Mit »The Invisible Guest« variiert der Spanier Oriol Paulo das Muster seines Films »The Body« – ein Psychothriller, der immer neue Wendungen nimmt, wenn ein Paar nach einem Autounfall die Leiche eines jungen Mannes verschwinden lässt und alsbald zwischen eigenen Skrupeln, gegenseitigem Misstrauen und der Bedrohung durch jemanden, der offenbar Bescheid weiß, zerrieben wird.

Die Britin Alice Lowe hatte bereits als Co-Autorin von Ben Wheatleys Serialkillerfilm »Sightseers« gezeigt, dass sie nicht nur vor der Kamera brillieren kann. In ihrem Regiedebüt »Prevenge« zeichnet sie auch für Buch und Hauptrolle verantwortlich. Als werdende Mutter nimmt ihre Figur blutige Rache an all jenen, die den Tod des Kindsvaters verschuldeten. Aber ist es wirklich das Wesen in ihrem Bauch, das dafür die Verantwortung trägt, indem es sie immer wieder anstachelt?

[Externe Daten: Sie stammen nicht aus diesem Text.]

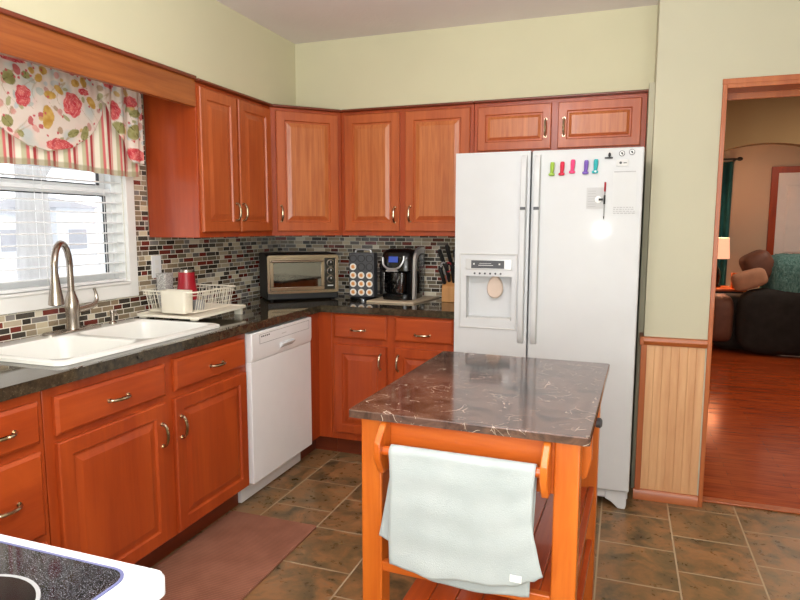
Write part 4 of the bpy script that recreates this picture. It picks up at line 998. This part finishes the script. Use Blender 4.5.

Es gab für mich zwei überragende Filme im Programms. Zum einen »The Transfiguration« von Michael O'Shea, der seine Geschichte eines vierzehnjährigen farbigen Jungen in New York, der seine vampirischen Neigungen nur schwer im Zaum halten kann, als Hommage an »Let the Right One In«, aber auch George A. Romeros Frühwerk »Martin« erzählt, ernsthaft und düster mit wenigen lichten Momenten, wenn der Protagonist sich zu einem Mädchen aus der Nachbarschaft hingezogen fühlt. Zum anderen »Safe Neighbourhood« von Chris Peckover, der beginnt wie ein weiterer Home Invasion Thriller zur Weihnachtszeit, bis dem Zuschauer nach und nach klar wird, dass das Böse nicht von draußen kommt, sondern schon im Haus ist. Levi Miller gibt eine beeindruckende Performance als gestörter Teenager, der vor nichts zurückschreckt.

Bis auf »Prevenge« und »The Transfiguration« haben alle Filme einen deutschen Rechteinhaber – demnächst in der Videothek Ihres Vertrauens (obwohl: »Safe Neighbourhood« könnte ich mir als Alternative zum Familienfestprogramm in elf Monaten gut im Kino vorstellen).